Disclaimer
This edited version has been archived due to the length of time since original publication. It should not be regarded as indicative of the ATO's current views. The law may have changed since original publication, and views in the edited version may also be affected by subsequent precedents and new approaches to the application of the law.

You cannot rely on this record in your tax affairs. It is not binding and provides you with no protection (including from any underpaid tax, penalty or interest). In addition, this record is not an authority for the purposes of establishing a reasonably arguable position for you to apply to your own circumstances. For more information on the status of edited versions of private advice and reasons we publish them, see PS LA 2008/4.
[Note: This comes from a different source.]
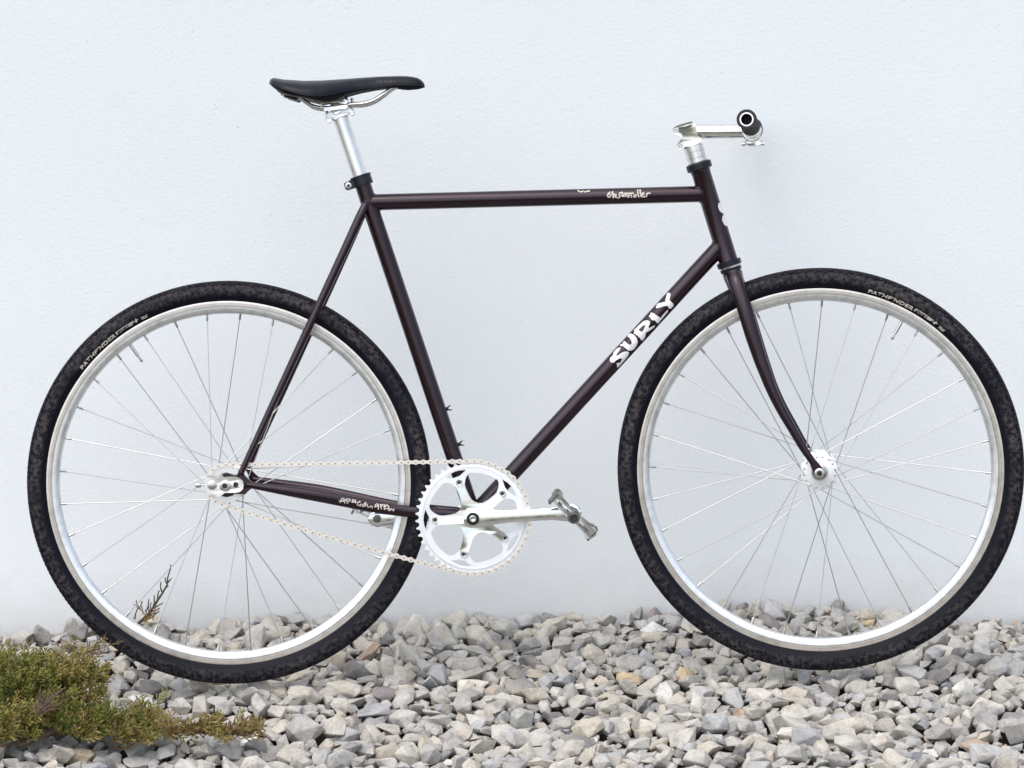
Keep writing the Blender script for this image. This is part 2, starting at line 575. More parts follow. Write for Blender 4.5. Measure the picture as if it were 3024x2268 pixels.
ground_z = -.10
o = sheet('ground', -400, 400, -600, WALL_Y + .3, ground_z, MAT['soil']); o['kind'] = 'structure'
o = sheet('lawn', -400, 400, -600, -2.15, ground_z + .05, MAT['grass']); o['kind'] = 'structure'

# soil under the stones follows the heap
gx0, gx1, gy0, gy1 = -2.3, 2.3, -2.1, WALL_Y
bm = bmesh.new()
nx_, ny_ = 90, 52
gv = [[bm.verts.new((gx0 + (gx1 - gx0) * i / nx_, gy0 + (gy1 - gy0) * j / ny_,
       max(ground_z + .008, float(terrain(gx0 + (gx1 - gx0) * i / nx_, gy0 + (gy1 - gy0) * j / ny_)) - .06)))
       for i in range(nx_ + 1)] for j in range(ny_ + 1)]
for j in range(ny_):
    for i in range(nx_):
        bm.faces.new((gv[j][i], gv[j][i + 1], gv[j + 1][i + 1], gv[j + 1][i]))
gravel_bed = finish('gravel_bed', bm, MAT['soil'])
gravel_bed['kind'] = 'structure'

bm = bmesh.new()
wv = [bm.verts.new(p) for p in ((-7, WALL_Y, -.25), (7, WALL_Y, -.25), (7, WALL_Y, 3.0), (-7, WALL_Y, 3.0))]
f = bm.faces.new(wv)
ex = bmesh.ops.extrude_face_region(bm, geom=[f])
for v in ex['geom']:
    if isinstance(v, bmesh.types.BMVert): v.co.y += .3
wall = finish('rendered_wall', bm, MAT['wall'], smooth=False)
tag(wall, label='pale white plastered house wall behind the leaning bicycle', category='wall')

# ------------------------------------------------------------------ stones
def make_stone(seed):
    r = random.Random(seed)
    bm = bmesh.new()
    n = r.randint(8, 12)
    ax = (1.0, r.uniform(.50, .88), r.uniform(.34, .64))
    pts = []
    tries = 0
    while len(pts) < n and tries < 400:
        tries += 1
        v = Vector((r.gauss(0, 1), r.gauss(0, 1), r.gauss(0, 1))).normalized()
        q = max(abs(v.x), abs(v.y), abs(v.z))
        v = v * (.42 + .58 * (1 / q) * r.uniform(.70, .95))
        if all((v - p).length > .52 for p in pts): pts.append(v)
    mx = max(max(abs(v.x) for v in pts), .1)
    for v in pts: bm.verts.new((v.x * ax[0] / mx, v.y * ax[1] / mx, v.z * ax[2] / mx))
    res = bmesh.ops.convex_hull(bm, input=bm.verts)
    for g in set(res['geom_interior'] + res['geom_unused']):
        if isinstance(g, bmesh.types.BMVert) and g.is_valid: bm.verts.remove(g)
    bmesh.ops.recalc_face_normals(bm, faces=bm.faces)
    planes = []
    for f in bm.faces:
        planes.append((*f.normal, f.normal.dot(f.verts[0].co)))
    hull_v = [v.co.copy() for v in bm.verts]
    bmesh.ops.bevel(bm, geom=list(bm.edges), offset=.045, segments=1, profile=.5, affect='EDGES', clamp_overlap=True)
    bmesh.ops.triangulate(bm, faces=[f for f in bm.faces if len(f.verts) > 4])
    me = bpy.data.meshes.new('stone')
    bm.to_mesh(me); bm.free()
    me.materials.append(MAT['stone'])
    co = np.array([v.co[:] for v in me.vertices])
    faces = [tuple(p.vertices) for p in me.polygons]
    return me, np.array(planes), co, faces

NVAR = 36
variants = [make_stone(100 + i) for i in range(NVAR)]

RR = .3495
REAR = unproject(676.7, 1425.8, 0.0)
#@@FRONT_AXIS
# steering axis (head tube line in the bicycle plane)
HT = unproject(2064.6, 491.6, 0.0); HB = unproject(2155.4, 785.6, 0.0)
steer_dir = (HT - HB).normalized()
STEER = R(-6.4)
S = Matrix.Translation(HB) @ Matrix.Rotation(STEER, 4, steer_dir) @ Matrix.Translation(-HB)
FRONT = unproject(2419.6, 1388.0, 0.0, BIKE @ S)
f_w = BIKE @ S @ FRONT
r_w = BIKE @ REAR
print('rear', REAR, 'front', FRONT, 'world z', r_w.z, f_w.z, 'contact lows', r_w.z - RR * math.cos(LEAN), f_w.z - RR * math.cos(LEAN))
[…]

Edited version of your written advice

Authorisation Number: 1051454611685

Date of advice: 15 November 2018

Ruling

Subject: Rental deductions

Question

Are you able to claim all expenses incurred on your jointly owned rental property?

Answer

No.

This ruling applies for the following periods:

Year ending 30 June 20XX

Year ending 30 June 20XX

The scheme commences on:

1 July 20XX

Relevant facts and circumstances

    ● You were married.

    ● In January 20XX your spouse left to work in another area.

    ● Your spouse was uncommunicative.

    ● You bought and sold several properties together whilst married.

    ● When a property was sold you were to be reimbursed your share, but your former partner would make another purchase and you would continue to pay the loan.

    ● You then commenced divorce proceedings.

    ● Your divorce was finalised in mid 20XX.

    ● The property settlement was not done at this stage, as one of the properties had a contract for sale, subsequently this sale fell through.

    ● You have been paying all the expenses for the remaining rental properties for approximately X years.

    ● You have been claiming half the expenses as a joint owner.

    ● You were unaware of your spouse’s financial situation.

    ● Your application for settlement failed to be heard in Court before your spouse’s situation finalised.

    ● You were planning to take over the rental properties.

    ● The properties are secured by a mortgage in joint names.

    ● The appointed Trustee has not acknowledged you as the rightful owner of the properties.

    ● Your former spouse was living in one of the rental properties rent free and pay all associated outgoings; these have not been paid.

Relevant legislative provisions

Income Tax Assessment Act 1997 section 6-5

Income Tax Assessment Act 1997 section 8-1

Reasons for decision

Section 6-5 of the Income Tax Assessment Act 1997 (ITAA 1997) provides that your assessable income includes the ordinary income you derived directly or indirectly from all sources, whether in or out of Australia, during the income year.

Section 8-1 of the ITAA 1997 allows a deduction for all losses and outgoings to the extent to which they are incurred in gaining or producing assessable income except where the outgoings are of a capital, private or domestic nature.

Taxation Ruling TR 93/32 Income tax: rental property – division of net income or loss between co-owners explains that the net loss or income from a rental property must be shared according to the legal interest of the owners, except in those very limited circumstances where there is sufficient evidence to establish that the equitable interest is different from the legal title. An example of where the equitable interest may differ from the legal interest is when an owner is holding their share as trustee for the other owner. A Family Court order dealing with settlement of jointly owned property may also alter this equitable interest.

A person's legal interest in a property is determined by the legal title to that property under the land legislation in the State or Territory in which the property is situated. The legal owner of the property is recorded on the title deed for the property issued under that legislation.

Rental income and expenses must be attributed to each co-owner according to their legal interest in the property, despite any agreement between the co-owners, either oral or in writing stating otherwise.

Where a co-owner forgoes their share of the rental income and/or pays for all the expenses this is considered to be a private arrangement between the co-owners. It does not alter the fact that they are legally entitled to their share of the income and liable for their share of the expenses.

In your case, the equitable interest in the ownership of the property is not different from the legal title. Therefore, you must declare the income and claim the deductions with respect to the property in proportion with your legal interest in the property. As a co-owner of the rental property, there is nothing in the legislation which allows a choice to allocate income on a basis different to the legal title.

While we acknowledge your circumstances, the Commissioner does not have any discretion under the tax law to allow a taxpayer to claim more or less than their legal entitlement to property income and expenses.